[Start Data lines]

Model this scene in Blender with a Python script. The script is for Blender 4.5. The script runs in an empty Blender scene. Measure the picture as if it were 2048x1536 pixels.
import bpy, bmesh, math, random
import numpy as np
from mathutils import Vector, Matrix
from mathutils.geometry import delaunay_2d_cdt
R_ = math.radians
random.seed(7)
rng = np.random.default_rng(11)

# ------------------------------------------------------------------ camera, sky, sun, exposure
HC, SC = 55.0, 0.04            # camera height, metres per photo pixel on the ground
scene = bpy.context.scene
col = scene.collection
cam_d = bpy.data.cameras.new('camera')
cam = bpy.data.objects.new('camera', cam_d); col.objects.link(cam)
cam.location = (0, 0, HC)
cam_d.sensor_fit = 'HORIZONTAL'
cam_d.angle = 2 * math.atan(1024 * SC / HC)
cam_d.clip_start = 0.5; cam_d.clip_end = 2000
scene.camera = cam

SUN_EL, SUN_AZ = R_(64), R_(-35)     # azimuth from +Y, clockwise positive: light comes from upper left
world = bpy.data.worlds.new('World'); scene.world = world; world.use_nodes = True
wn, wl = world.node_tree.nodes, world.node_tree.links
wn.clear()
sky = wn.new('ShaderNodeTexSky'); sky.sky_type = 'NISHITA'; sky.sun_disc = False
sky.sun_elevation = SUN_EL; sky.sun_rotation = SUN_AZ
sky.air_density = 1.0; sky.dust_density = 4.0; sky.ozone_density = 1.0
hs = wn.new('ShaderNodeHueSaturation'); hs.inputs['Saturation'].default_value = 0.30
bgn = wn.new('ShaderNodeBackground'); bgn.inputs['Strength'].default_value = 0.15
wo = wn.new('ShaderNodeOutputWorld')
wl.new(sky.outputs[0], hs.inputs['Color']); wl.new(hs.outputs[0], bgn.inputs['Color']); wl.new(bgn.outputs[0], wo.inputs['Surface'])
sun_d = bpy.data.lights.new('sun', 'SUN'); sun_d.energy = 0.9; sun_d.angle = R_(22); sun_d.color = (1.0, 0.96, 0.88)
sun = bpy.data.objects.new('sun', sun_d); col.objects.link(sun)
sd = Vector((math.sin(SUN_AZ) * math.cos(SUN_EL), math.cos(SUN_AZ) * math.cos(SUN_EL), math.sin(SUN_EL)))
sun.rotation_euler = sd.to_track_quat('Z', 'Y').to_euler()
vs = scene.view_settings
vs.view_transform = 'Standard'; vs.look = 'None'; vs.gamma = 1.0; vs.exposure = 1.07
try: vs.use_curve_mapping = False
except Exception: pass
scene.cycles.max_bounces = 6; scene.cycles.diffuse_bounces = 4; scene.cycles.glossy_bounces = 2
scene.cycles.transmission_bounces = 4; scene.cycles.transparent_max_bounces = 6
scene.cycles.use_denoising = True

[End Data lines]

Required task =
Scan the material above. Extract every line in which the word "scene" occurs.

Written solution =
Model this scene in Blender with a Python script. The script is for Blender 4.5. The script runs in an empty Blender scene. Measure the picture as if it were 2048x1536 pixels.
scene = bpy.context.scene
col = scene.collection
scene.camera = cam
world = bpy.data.worlds.new('World'); scene.world = world; world.use_nodes = True
vs = scene.view_settings
scene.cycles.max_bounces = 6; scene.cycles.diffuse_bounces = 4; scene.cycles.glossy_bounces = 2
scene.cycles.transmission_bounces = 4; scene.cycles.transparent_max_bounces = 6
scene.cycles.use_denoising = True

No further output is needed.